Sem tabus e sem limites

Esta capacidade de absorção e de reciclagem funciona como uma faca de dois gumes: tal como já tinha acontecido com Reflektor, a crítica especializada divide-se e os puristas ofendem-se. O que, convenhamos, nem sequer é caso inédito. Basta considerar o que aconteceu, à partida, com outras obras, de outras áreas, que cometeram a ousadia de acender letreiros de sinais contraditórios - nos livros, seria possível evocar O Estranho Mundo de Garp, de John Irving, e, sobretudo, Trainspotting, de Irvine Welsh; nos filmes, além do caso evidente de O Grande Ditador, de Chaplin, e de outro clássico, Doutor Estranhoamor, de Kubrick, há mais duas "provas" mais próximas dos nossos dias, como Beleza Americana, de Sam Mendes, ou O Amor É Um Lugar Estranho, de Sofia Coppola. Em comum com Everything Now, está uma linha de força, que, mesmo descontadas as diferenças intrínsecas, pode sintetizar-se assim: por trás da grande euforia mora uma drástica depressão.

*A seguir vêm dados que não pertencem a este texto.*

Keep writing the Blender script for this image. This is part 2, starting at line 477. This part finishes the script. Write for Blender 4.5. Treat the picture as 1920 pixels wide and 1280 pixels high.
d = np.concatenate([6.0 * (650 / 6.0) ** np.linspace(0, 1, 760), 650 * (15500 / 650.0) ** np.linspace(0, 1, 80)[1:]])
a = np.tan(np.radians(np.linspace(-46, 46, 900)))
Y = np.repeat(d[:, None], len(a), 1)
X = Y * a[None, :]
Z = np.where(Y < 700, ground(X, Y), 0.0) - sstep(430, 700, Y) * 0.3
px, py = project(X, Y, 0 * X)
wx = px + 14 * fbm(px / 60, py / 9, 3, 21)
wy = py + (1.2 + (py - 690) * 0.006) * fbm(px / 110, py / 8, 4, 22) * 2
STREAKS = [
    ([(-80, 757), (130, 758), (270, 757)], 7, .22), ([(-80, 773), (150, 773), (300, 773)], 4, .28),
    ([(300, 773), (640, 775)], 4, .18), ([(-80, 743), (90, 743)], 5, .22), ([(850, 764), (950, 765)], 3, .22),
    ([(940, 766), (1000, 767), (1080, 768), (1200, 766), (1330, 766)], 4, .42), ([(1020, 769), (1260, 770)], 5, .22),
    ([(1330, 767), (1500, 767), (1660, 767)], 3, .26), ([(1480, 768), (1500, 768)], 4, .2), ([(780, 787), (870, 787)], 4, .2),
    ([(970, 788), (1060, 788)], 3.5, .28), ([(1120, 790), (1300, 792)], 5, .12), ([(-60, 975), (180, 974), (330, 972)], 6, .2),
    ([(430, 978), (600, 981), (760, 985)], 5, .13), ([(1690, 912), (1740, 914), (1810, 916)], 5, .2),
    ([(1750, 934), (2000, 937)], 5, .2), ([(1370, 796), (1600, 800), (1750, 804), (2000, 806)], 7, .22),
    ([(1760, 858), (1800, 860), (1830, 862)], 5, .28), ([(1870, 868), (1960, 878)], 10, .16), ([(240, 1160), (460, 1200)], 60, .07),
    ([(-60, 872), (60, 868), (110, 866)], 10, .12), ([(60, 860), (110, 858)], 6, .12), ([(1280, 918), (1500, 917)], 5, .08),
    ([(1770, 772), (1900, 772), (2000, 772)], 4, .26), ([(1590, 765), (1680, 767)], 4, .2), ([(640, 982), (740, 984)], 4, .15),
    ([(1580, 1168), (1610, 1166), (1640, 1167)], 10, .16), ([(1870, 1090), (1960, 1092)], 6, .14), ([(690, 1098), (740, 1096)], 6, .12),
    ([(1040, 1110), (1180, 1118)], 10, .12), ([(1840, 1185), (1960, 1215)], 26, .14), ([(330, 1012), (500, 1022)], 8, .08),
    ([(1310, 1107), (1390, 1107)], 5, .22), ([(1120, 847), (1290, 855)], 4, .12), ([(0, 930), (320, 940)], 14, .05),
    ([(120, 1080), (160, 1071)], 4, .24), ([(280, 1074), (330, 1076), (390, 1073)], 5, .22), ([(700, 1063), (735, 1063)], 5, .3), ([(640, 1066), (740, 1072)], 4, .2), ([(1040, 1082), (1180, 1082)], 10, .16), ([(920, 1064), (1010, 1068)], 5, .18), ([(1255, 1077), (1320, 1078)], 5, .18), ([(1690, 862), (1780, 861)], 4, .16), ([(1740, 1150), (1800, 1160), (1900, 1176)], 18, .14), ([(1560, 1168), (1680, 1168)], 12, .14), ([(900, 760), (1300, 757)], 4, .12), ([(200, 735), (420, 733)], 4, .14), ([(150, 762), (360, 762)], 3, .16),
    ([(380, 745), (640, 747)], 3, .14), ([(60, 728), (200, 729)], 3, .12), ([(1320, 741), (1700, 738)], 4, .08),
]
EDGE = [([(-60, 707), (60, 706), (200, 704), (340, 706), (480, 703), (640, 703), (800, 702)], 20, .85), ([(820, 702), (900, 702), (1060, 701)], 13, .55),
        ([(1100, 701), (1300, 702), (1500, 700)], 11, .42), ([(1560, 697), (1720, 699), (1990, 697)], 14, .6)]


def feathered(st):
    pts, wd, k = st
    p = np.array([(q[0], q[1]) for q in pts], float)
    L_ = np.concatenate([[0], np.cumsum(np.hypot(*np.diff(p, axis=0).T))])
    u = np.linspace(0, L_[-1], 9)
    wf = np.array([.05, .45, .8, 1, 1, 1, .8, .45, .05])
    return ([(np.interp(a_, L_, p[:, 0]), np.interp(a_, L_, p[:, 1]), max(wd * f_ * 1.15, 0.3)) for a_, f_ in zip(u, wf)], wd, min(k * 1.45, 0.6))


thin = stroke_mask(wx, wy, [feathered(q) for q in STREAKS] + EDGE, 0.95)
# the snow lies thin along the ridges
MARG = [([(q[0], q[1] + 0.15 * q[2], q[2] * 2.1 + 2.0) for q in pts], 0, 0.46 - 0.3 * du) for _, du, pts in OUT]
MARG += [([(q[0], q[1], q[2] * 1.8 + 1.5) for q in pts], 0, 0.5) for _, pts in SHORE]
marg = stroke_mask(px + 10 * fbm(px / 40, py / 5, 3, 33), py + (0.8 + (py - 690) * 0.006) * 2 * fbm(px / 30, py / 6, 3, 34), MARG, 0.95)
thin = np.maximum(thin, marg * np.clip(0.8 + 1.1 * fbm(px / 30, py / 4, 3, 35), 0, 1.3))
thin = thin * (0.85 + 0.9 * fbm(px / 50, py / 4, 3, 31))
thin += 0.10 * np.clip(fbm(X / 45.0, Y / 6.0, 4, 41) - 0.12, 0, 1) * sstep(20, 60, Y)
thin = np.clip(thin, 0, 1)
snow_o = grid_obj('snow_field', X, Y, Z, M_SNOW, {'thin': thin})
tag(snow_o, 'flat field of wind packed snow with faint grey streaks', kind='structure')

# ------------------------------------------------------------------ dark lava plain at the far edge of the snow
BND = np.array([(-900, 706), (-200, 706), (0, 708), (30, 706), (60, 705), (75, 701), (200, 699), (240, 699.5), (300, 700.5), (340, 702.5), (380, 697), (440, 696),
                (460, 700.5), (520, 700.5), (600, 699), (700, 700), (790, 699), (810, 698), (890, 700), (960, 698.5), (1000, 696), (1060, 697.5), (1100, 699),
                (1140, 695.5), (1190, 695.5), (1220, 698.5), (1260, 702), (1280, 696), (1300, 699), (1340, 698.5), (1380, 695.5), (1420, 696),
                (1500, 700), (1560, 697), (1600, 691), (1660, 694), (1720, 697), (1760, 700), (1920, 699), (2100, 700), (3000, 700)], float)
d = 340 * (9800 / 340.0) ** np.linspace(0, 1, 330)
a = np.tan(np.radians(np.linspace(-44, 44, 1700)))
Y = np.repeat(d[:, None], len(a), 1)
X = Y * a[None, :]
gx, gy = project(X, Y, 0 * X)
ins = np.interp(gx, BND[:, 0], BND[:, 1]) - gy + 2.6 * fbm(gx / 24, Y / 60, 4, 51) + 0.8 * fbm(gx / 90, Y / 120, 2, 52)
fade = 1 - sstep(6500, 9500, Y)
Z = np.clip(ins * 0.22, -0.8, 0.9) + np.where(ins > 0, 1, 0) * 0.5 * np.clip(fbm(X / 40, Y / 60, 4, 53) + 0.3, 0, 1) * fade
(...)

As próprias cumplicidades musicais que o disco destapa aos Arcade Fire revelam-se sugestivas, quando ressaltam, da ficha de colaboradores, os nomes de Thomas Bangalter e Steve Mackey. O primeiro vem dos Daft Punk, o segundo pertenceu aos sempre subavaliados Pulp - dois casos de bandas que, em múltiplas situações, não hesitaram em vestir de cores garridas as respetivas canções... de velório ou funeral. Para conseguir isso sem soar patético ou desconexo, é preciso muito talento. E, salvo melhor opinião, este continua a ser garantido em doses de abundância pela música sarcástica, irónica, cínica, mas também digna de "alienados conscientes", que a banda de Butler, um "mordomo para todo o serviço" continua a providenciar. Everything Now vem dar um novo sentido a uma expressão bem portuguesa: pobretes mas alegretes. Ou talvez não.